PACIÊNCIA E TOLERÂNCIA
Indagado sobre como cultivar a paciência numa sociedade de urgências, Dalai Lama propôs atitude que se mostra como um desafio. "O mundo é de ambição, e quando não se alcança os planos, vêm a raiva e frustração. É preciso enxergar a realidade de forma objetiva, examinar a meta. A realidade tem muitas facetas e se olhar apenas por um prisma sem enxergar o todo, não se consegue chegar ao que quer. A paciência é um valor importante para cultivar e isso acontece apenas nas situações de adversidade. Quando vemos o outro como inimigo, como aquele que nos perturba a vida, temos de apreciá-lo, pois é alguém que nos dá a chance de cultivar a paciência. Não é preciso se submeter, mas se esforçar. Em quantas vezes fracassar, novamente se coloque de pé nos obstáculos. Paciência é fundamental para fortalecer os valores internos".

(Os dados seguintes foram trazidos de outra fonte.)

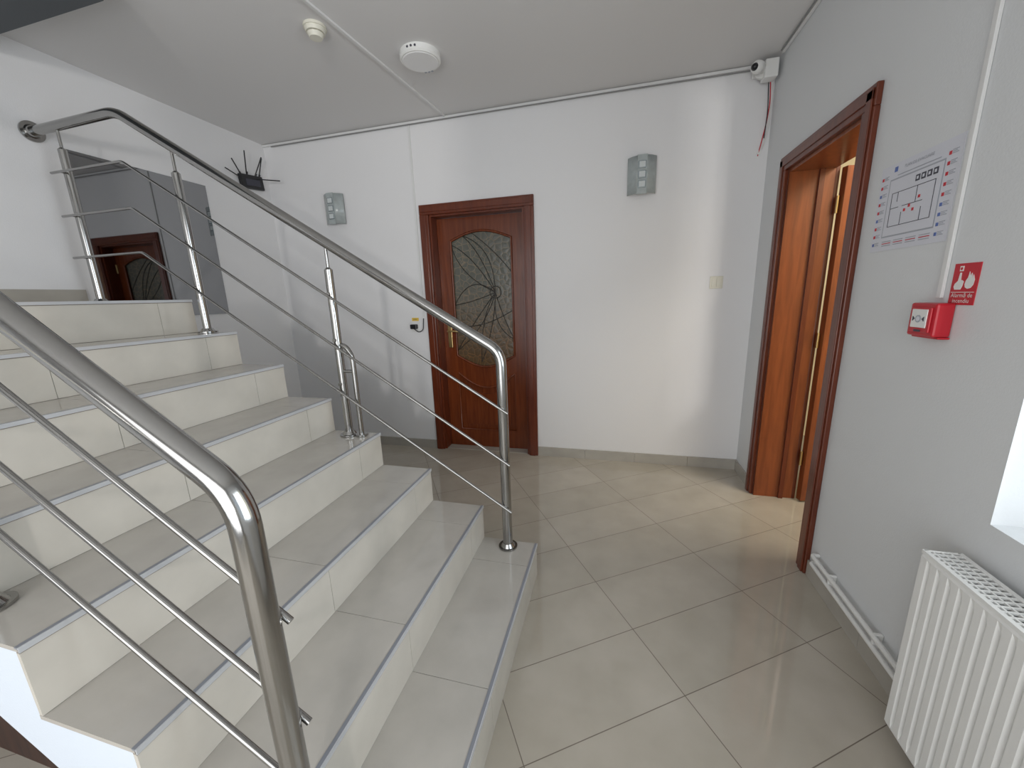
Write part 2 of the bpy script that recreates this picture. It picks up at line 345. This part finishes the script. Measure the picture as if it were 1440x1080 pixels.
# ---------------- sconces
def sconce(x,z):
    b=B('wall_sconce',onback(x,z)); w=.095; h=.12; N=14
    b.box((-.05,-.06,0),(.05,.06,.02),'white',.003)
    for sg in(-1,1):
        vs=[];
        for i in range(N+1):
            u=-w+(w-.032)*i/N
            n_=.075-.055*(u/w)**2*1.0
            for vv in(-h,h): 
                for d in(0,.005): vs.append((sg*u,vv,n_-d))
        fs=[]
        for i in range(N):
            a=i*4;c=a+4
            fs+=[(a,c,c+2,a+2),(a+1,a+3,c+3,c+1),(a,a+1,c+1,c),(a+2,c+2,c+3,a+3)]
        fs+=[(0,2,3,1),(4*N,4*N+1,4*N+3,4*N+2)]
        b.add(vs,fs,'frost',True)
    b.box((-.034,-h-.005,.060),(.034,h+.005,.068),'frost',.002)
    for c in(-.062,0,.062):
        b.box((-.026,c-.024,.066),(.026,c+.024,.074),'chrome',.002); b.box((-.020,c-.018,.072),(.020,c+.018,.076),'frost2',.001)
    for vv in(-.09,.09): b.cyl((-.0,vv,.0),(-.0,vv,.062),.006,'chrome')
    b.done()
sconce(.163,2.15); sconce(-2.354,2.14)
# ---------------- ceiling things
b=B('smoke_detector',frame((-1.504,1.994,ZC),(1,0,0),(0,-1,0),(0,0,-1)))
b.cyl((0,0,0),(0,0,.012),.055,'cream',n=40); b.cyl((0,0,.012),(0,0,.03),.05,'cream',.045,n=40); b.cyl((0,0,.03),(0,0,.034),.03,'dark',n=32); b.cyl((0,0,.034),(0,0,.052),.04,'cream',.03,n=40)
for i in range(10):
    a=i*math.pi/5; b.box((.032*math.cos(a)-.003,.032*math.sin(a)-.003,.028),(.032*math.cos(a)+.003,.032*math.sin(a)+.003,.036),'cream')
b.done()
b=B('ceiling_lamp',frame((-1.109,2.364,ZC),(1,0,0),(0,-1,0),(0,0,-1)))
b.cyl((0,0,0),(0,0,.03),.113,'white',.115,n=64); b.cyl((0,0,.03),(0,0,.038),.115,'white',.107,n=64); b.cyl((0,0,.038),(0,0,.041),.1,'led',.096,n=64)
for a in(1.35,1.55,1.75): b.cyl((.1125*math.cos(a),.1125*math.sin(a),.016),(.1165*math.cos(a),.1165*math.sin(a),.016),.006,'dark',n=10)
for a in(1.35,1.55,1.75): b.box((.104*math.cos(a)-.006,-.104*math.sin(a)-.005,.037),(.104*math.cos(a)+.006,-.104*math.sin(a)+.005,.0415),'grey')
b.done()
# trunking: separate runs
b=B('cable_trunking')
b.box((XL+.002,YB-.014,ZC-.021),(XR-.002,YB-.001,ZC-.004),'trunk',.002)
b.tube([(XR-.11,3.092,ZC-.034),(0,3.092,ZC-.029),(-1,3.092,ZC-.027),(XL+.1,3.092,ZC-.029)],.0045,'trunkshade',n=8); b.done()  # thin dark tube painted in as the shadow line below the trunking
b=B('cable_trunking')
b.box((XR-.02,YF+.01,ZC-.017),(XR-.002,YB-.13,ZC-.003),'trunk',.002)
b.tube([(XR-.027,YF+.05,ZC-.008),(XR-.03,1.5,ZC-.012),(XR-.028,2.96,ZC-.01)],.004,'trunkshade',n=8); b.done()  # thin dark tube painted in as the shadow line beside this run
p=Vector((-1.43,1.65,0)); q=Vector((-1.29,YB-.02,0)); d=(q-p).normalized(); pr=Vector((-d.y,d.x,0))*.008
b=B('cable_trunking')
vs=[(p-pr),(p+pr),(q+pr),(q-pr)]
b.add([(v.x,v.y,ZC-.001) for v in vs]+[(v.x,v.y,ZC-.012) for v in vs],[(0,1,2,3),(7,6,5,4),(0,4,5,1),(1,5,6,2),(2,6,7,3),(3,7,4,0)],'trunk'); b.done()
b=B('cable_trunking'); b.box((-1.607,YB-.010,1.21),(-1.593,YB-.001,ZC-.022),'trunk',.001); b.done()
b=B('cable_trunking'); b.box((XR-.010,1.448,1.312),(XR-.001,1.464,ZC-.018),'trunk',.001); b.done()
# ---------------- security camera
b=B('security_camera')
b.box((XR-.095,YB-.12,2.60),(XR-.022,YB-.04,2.70),'white',.006)
b.box((.80,YB-.035,2.64),(.845,YB-.018,2.68),'white',.004)
b.cyl((.80,2.98,2.655),(.85,3.03,2.665),.026,'white'); b.sphere((.795,2.965,2.65),.036,'white'); b.sphere((.775,2.945,2.645),.02,'black')
b.cyl((.842,3.03,2.66),(.85,3.05,2.66),.045,'white'); 
b.done()
b=B('dangling_cable')
b.tube([(XR-.04,YB-.05,2.60),(XR-.022,YB-.02,2.5),(XR-.03,YB-.012,2.38),(XR-.05,YB-.012,2.26),(XR-.06,YB-.008,2.2)],.003,'redflat',bend=.04,n=8)
b.tube([(XR-.03,YB-.05,2.60),(XR-.015,YB-.02,2.5),(XR-.015,YB-.012,2.35),(XR-.04,YB-.012,2.24)],.003,'white',bend=.04,n=8)
b.tube([(XR-.05,YB-.05,2.60),(XR-.03,YB-.02,2.45),(XR-.035,YB-.012,2.3)],.003,'black',bend=.04,n=8)
b.cyl((XR-.055,YB-.001,2.22),(XR-.055,YB-.012,2.22),.012,'white')
b.done()
def switch(name,x,z,w,h,k='white'):
    b=B(name,onback(x,z)); b.box((-w/2,-h/2,0),(w/2,h/2,.009),k,.003); b.box((-w*.36,-h*.36,.009),(-.001,h*.36,.014),k,.0015); b.box((.001,-h*.36,.009),(w*.36,h*.36,.014),k,.0015); b.done()
switch('light_switch',.696,1.41,.085,.085,'cream'); switch('light_switch',-1.73,1.41,.045,.05,'cream')
b=B('power_outlet',onback(-1.69,1.13))
b.box((-.04,-.045,0),(.04,.045,.01),'white',.003); b.box((-.03,.048,0),(.035,.075,.002),'yellow'); b.text('230V',.02,'dark',0,.054,.003)
b.cyl((0,-.0,.008),(0,-.0,.014),.026,'white'); b.box((-.03,-.02,.012),(.03,.02,.05),'black',.006)
b.tube([(0,-.015,.04),(.05,-.05,.045),(.085,-.03,.03),(.088,.07,.012)],.004,'black',bend=.03,n=8); b.done()
# ---------------- router
b=B('wifi_router',onleft(2.91,2.385))
Rt=Matrix.Rotation(math.radians(6),4,'Z')
b.box((-.11,-.065,.001),(.11,.045,.035),'black',.008,mx=Rt)
b.box((-.07,-.04,.034),(.07,.01,.038),'dark',.001,mx=Rt)
for u,du,dv,dn in((-.09,-.07,.10,.02),(-.03,-.03,.17,.06),(.05,.05,.15,.06),(.09,.04,.15,.03)):
    b.cyl((u,.04,.02),(u+du*.15,.04+dv*.15,.02+dn*.2),.007,'black',n=10,mx=Rt); b.tube([(u+du*.1,.04+dv*.1,.022),(u+du,.04+dv,.02+dn)],.0045,'black',n=8,mx=Rt)
b.tube([(-.08,-.0,.03),(-.24,.06,.04)],.0045,'black',n=8,mx=Rt)
b.tube([(.05,.02,.03),(.12,.0,.20)],.0045,'black',n=8,mx=Rt)
b.done()
# ---------------- poster
b=B('evacuation_plan_poster',onright(1.842,1.475)); w,h=.357,.29
b.box((0,0,0),(w,h,.0015),'paper')
z=.0025
b.box((.055,.045,.001),(.30,.24,.0018),'grey'); b.box((.060,.05,.001),(.295,.235,.0024),'paper')
b.box((.07,.262,.001),(.085,.278,z),'blue'); b.text('PLAN DE EVACUARE',.014,'grey',.185,.264,.003)
b.box((.09,.247,.001),(.28,.2495,z),'grey')
for i in range(9):
    for u0,kk in((.010,('redflat' if i%3 else 'blue')),(.308,('redflat' if i>3 else 'blue'))):
        b.box((u0,.02+i*.028,.001),(u0+.009,.030+i*.028,z),kk)
        for j in range(3): b.box((u0+.012,.021+i*.028+j*.0045,.001),(u0+.034-.006*(j%2),.0228+i*.028+j*.0045,z),'grey')
for i in range(4):
    for j in range(3): b.box((.065+i*.06,.016+j*.007,.001),(.11+i*.06,.0185+j*.007,z),('grey','redflat','grey')[j])
def line(a,c,wd=.0018,k='dark'): b.box((min(a[0],c[0])-wd/2,min(a[1],c[1])-wd/2,.002),(max(a[0],c[0])+wd/2,max(a[1],c[1])+wd/2,.0032),k)
for a,c in(((.08,.08),(.275,.08)),((.08,.08),(.08,.19)),((.08,.19),(.275,.19)),((.275,.08),(.275,.19)),((.14,.08),(.14,.12)),((.2,.14),(.2,.19)),((.14,.14),(.23,.14)),((.08,.14),(.12,.14)),((.23,.08),(.23,.12)),((.11,.16),(.11,.19))): line(a,c)
for u,v in((.15,.12),(.17,.13),(.19,.115),(.21,.15)): b.box((u,v,.002),(u+.009,v+.009,.0034),('green','redflat')[int(u*100)%2])
for i in range(4): b.box((.185+i*.025,.205,.002),(.203+i*.025,.224,.0034),'dark'); b.box((.19+i*.025,.21,.003),(.198+i*.025,.219,.0038),'paper')
b.done()
# ---------------- fire sign
b=B('fire_alarm_sign',onright(1.428,1.293)); w,h=.084,.113
b.box((0,0,0),(w,h,.002),'redflat')
b.box((.004,.034,.002),(.080,.0355,.003),'white')
b.text('Alarmă de',.0165,'white',.042,.021,.0025); b.text('incendiu',.0165,'white',.042,.006,.0025)
b.prism([(.048,.048),(.056,.044),(.066,.046),(.072,.054),(.074,.068),(.068,.082),(.067,.072),(.062,.086),(.058,.078),(.054,.09),(.052,.074),(.047,.066),(.045,.056)],'z',.002,.003,'white')
b.prism([(.014,.042),(.034,.042),(.038,.052),(.040,.064),(.034,.068),(.030,.066),(.028,.088),(.023,.088),(.021,.066),(.012,.058),(.010,.05)],'z',.002,.003,'white')
b.box((.020,.092,.002),(.032,.106,.003),'white'); b.cyl((.026,.099,.003),(.026,.099,.0035),.004,'redflat')
b.done()
b=B('manual_call_point',onright(1.50,1.20)); w,h=.105,.098
b.box((0,0,0.001),(w,h,.045),'red',.006); b.box((.012,.012,.044),(w-.012,h-.012,.05),'red',.003)
b.box((.022,.026,.049),(w-.022,h-.018,.052),'white',.001); b.cyl((w/2,h/2+.003,.052),(w/2,h/2+.003,.0535),.011,'grey'); b.cyl((w/2,h/2+.003,.0535),(w/2,h/2+.003,.054),.007,'paper')
b.prism([(.030,.045),(.038,.052),(.030,.059)],'z',.052,.0535,'dark'); b.prism([(.075,.045),(.067,.052),(.075,.059)],'z',.052,.0535,'dark')
b.box((.04,.014,.049),(.065,.020,.052),'dark')
b.box((.0,-.006,.001),(w,.0,.03),'red',.002)
b.done()
# ---------------- radiator
b=B('radiator'); xf=.825; xbk=.915; ya,yb2=.02,1.172; z0,z1=.055,.648
def panel(x,k):
    prof=[]; y=ya+.02; per=.0335
    while y+per<yb2-.012:
        prof+=[(x,y),(x,y+per*.55),(x+.009,y+per*.68),(x+.009,y+per*.87)]; y+=per
    prof.append((x,y)); prof.append((x,yb2-.006)); prof=[(x,ya+.004)]+prof
    n=len(prof); vs=[]
    for zz,dx in((z0,.006),(z0+.012,0),(z0+.04,0),(z1-.045,0),(z1-.014,0),(z1-.002,.006)):
        flat=zz in(z0,z0+.012,z1-.014,z1-.002)
        for px,py in prof: vs.append(((x if flat else px)+dx,py,zz))
    b.add(vs,[(r*n+i,r*n+i+1,(r+1)*n+i+1,(r+1)*n+i) for r in range(5) for i in range(n-1)],k)
panel(xf,'rad')
b.box((xf+.012,ya+.01,z0+.01),(xf+.018,yb2-.01,z1-.01),'rad'); b.box((xbk-.012,ya+.01,z0),(xbk,yb2-.01,z1-.006),'rad')
for yy in(ya,yb2-.006): b.box((xf+.004,yy,z0+.02),(xbk-.002,yy+.006,z1+.002),'rad',.002)
b.box((xf+.003,ya,z1-.008),(xf+.014,yb2,z1+.002),'rad'); b.box((xbk-.012,ya,z1-.008),(xbk,yb2,z1+.002),'rad')
y=ya+.01
while y<yb2-.01:
    b.box((xf+.012,y,z1-.004),(xbk-.012,y+.006,z1+.001),'rad'); y+=.0165
for xx in(.848,.867,.886): b.box((xx-.002,ya,z1-.005),(xx+.002,yb2,z1+.0015),'rad')
for y in [ya+.03+i*.025 for i in range(44)]: b.box((xf+.02,y,z0+.04),(xbk-.014,y+.002,z1-.03),'grey')
for zz in(z0+.06,z1-.1): 
    for yy in(.2,1.0): b.box((xbk-.005,yy,zz),(XR-.001,yy+.04,zz+.03),'rad')
b.done()
b=B('heating_pipes')
for zz in(.11,.15):
    b.tube([(XR-.001,1.85,zz),(XR-.03,1.85,zz),(XR-.03,1.175,zz)],.009,'rad',bend=.02,n=12)
for yy in(1.4,1.7): b.box((XR-.03,yy,.1),(XR-.001,yy+.012,.16),'rad',.002)
b.done()
# ---------------- camera
X=Vector((2091,53,-543)).normalized(); Yv=Vector((145,-127,543)); Yv=(Yv-X*Yv.dot(X)).normalized(); Z=X.cross(Yv)
if Z.y>0: Z=-Z
right=Vector((X[0],Yv[0],Z[0])); up=-Vector((X[1],Yv[1],Z[1])); back=-Vector((X[2],Yv[2],Z[2]))
cd=bpy.data.cameras.new('camera'); co=bpy.data.objects.new('camera',cd); sc.collection.objects.link(co)
cd.sensor_width=36; cd.lens=543/1440*36; cd.clip_start=.02
co.matrix_world=Matrix(((right[0],up[0],back[0],0),(right[1],up[1],back[1],0),(right[2],up[2],back[2],H),(0,0,0,1)))
sc.camera=co
# ---------------- light
w=bpy.data.worlds.new('world'); sc.world=w; w.use_nodes=True
bg=w.node_tree.nodes['Background']; bg.inputs[0].default_value=(.80,.9,1,1); bg.inputs[1].default_value=1.0
def area(name,loc,d,sx,sy,p,col):
    l=bpy.data.lights.new(name,'AREA'); l.shape='RECTANGLE'; l.size=sx; l.size_y=sy; l.energy=p; l.color=col
    o=bpy.data.objects.new(name,l); sc.collection.objects.link(o); o.location=loc; o.rotation_euler=Vector(d).to_track_quat('-Z','Z').to_euler()
area('daylight_window_right',(1.75,.1,1.7),(-1,0,-.05),2.0,1.7,36,(.84,.93,1))
area('daylight_window_front',(-.8,YF-.02,1.25),(0,1,0),2.6,2.1,40,(1,.98,.96))
area('side_room_light',(2.0,1.8,2.6),(0,.1,-1),.8,.8,36,(1,.93,.8))
area('sunlit_facade_glow',(1.72,-5.05,1.5),(-.12,1,0),.22,.5,95,(1,.97,.93))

Tolerância é não cultivar a raiva em relação às pessoas que querem nos prejudicar. "Não quer dizer que devemos nos submeter à ação e à pessoa que a pratica. Ser tolerante é não ter ódio ou perder o respeito pelo malfeitor, mas não precisa aceitar a ação ou se opor ao que acredita. Deus não perdoa o pecado, mas perdoa o pecador. Não se deve curvar à ação negativa, mas no sentido de se preocupar com quem faz o mal. Se o malfeitor é livre para a maldade e vê sucesso nela, fica propenso a repetir, o que o levará ao sofrimento". 
Na abordagem do "mercado da espiritualidade" existente hoje, Dalai Lama deu um exemplo simples para orientação. "Quando se vai à quitanda comprar frutas ou verduras, você presta atenção, examina, pede opiniões. A espiritualidade é muito séria, então é preciso investigar e examinar de forma completa antes de se engajar. É uma tarefa que leva anos. No fim, chegará à convicção, ao sistema que se adeque". 
Para isso, ele aconselha a leitura de livros, mais até do que a consulta de pessoas. No entanto, contrariando os eventos com participação de celebridades e autoridades, quem saiu do Anhembi após duas horas de risos, aplausos e reflexões com o 14º Dalai Lama, não encontrou nenhum estande para comprar livros ou souvenirs daquele reconhecido como um dos mestres da arte da paz. A lembrança, levada na consciência e coração, pode sim se tornar presente. Por meio de atos. Ainda que seja no futuro.